Permutationally-Invariant N-body gates via Tavis-Cummings Hamiltonian
Abstract
Widely used in atomic and superconducting qubit systems, the Jaynes-Cummings (JC) Hamiltonian is a simple, yet powerful model for a two-level system interacting with a quantum harmonic oscillator. In this paper, we focus on a system of n qubits, identically coupled to a single oscillator via JC interaction, also known as the Tavis-Cummings (TC) Hamiltonian. We show that all permutationally-invariant unitaries on an arbitrary number of qubits can be realized using this permutationally-invariant Hamiltonian, which couples the qubits to an oscillator initialized in its vacuum state, together with global uniform x and z fields on all qubits.

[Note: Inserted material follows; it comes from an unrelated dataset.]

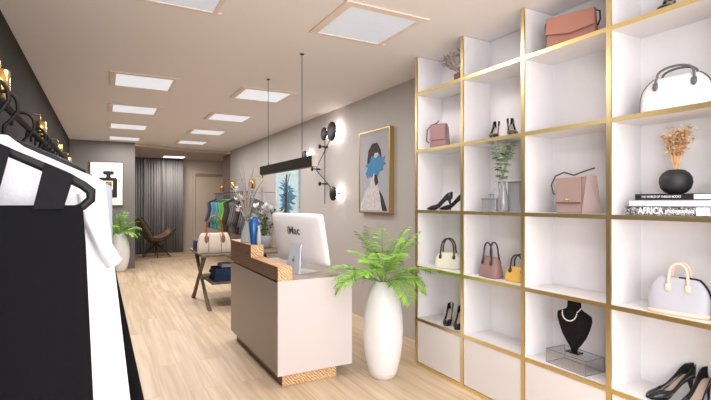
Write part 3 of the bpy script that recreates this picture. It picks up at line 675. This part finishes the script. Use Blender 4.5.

This includes useful gates, such as controlled-Z gate with an arbitrary number of control qubits. As a corollary, we find that all permutationally invariant states -- including useful entangled states such as GHZ and Dicke states -- can be prepared using this interaction and global fields. We also characterize unitaries that can be realized on the joint Hilbert space of the qubits and oscillator with the TC interaction and global z field, and develop new methods for preparing the state of the oscillator in an arbitrary initial state. We present various examples of explicit circuits for the case of n=2 qubits. In particular, we develop new methods for implementing controlled-Z, SWAP, iSWAP, and $\sqrt{i\text{SWAP}}$ gates using only the TC interaction and a global z field. Our work also reveals an accidental symmetry in the TC Hamiltonian and shows that it can be explained using Schwinger's oscillator model of angular momentum.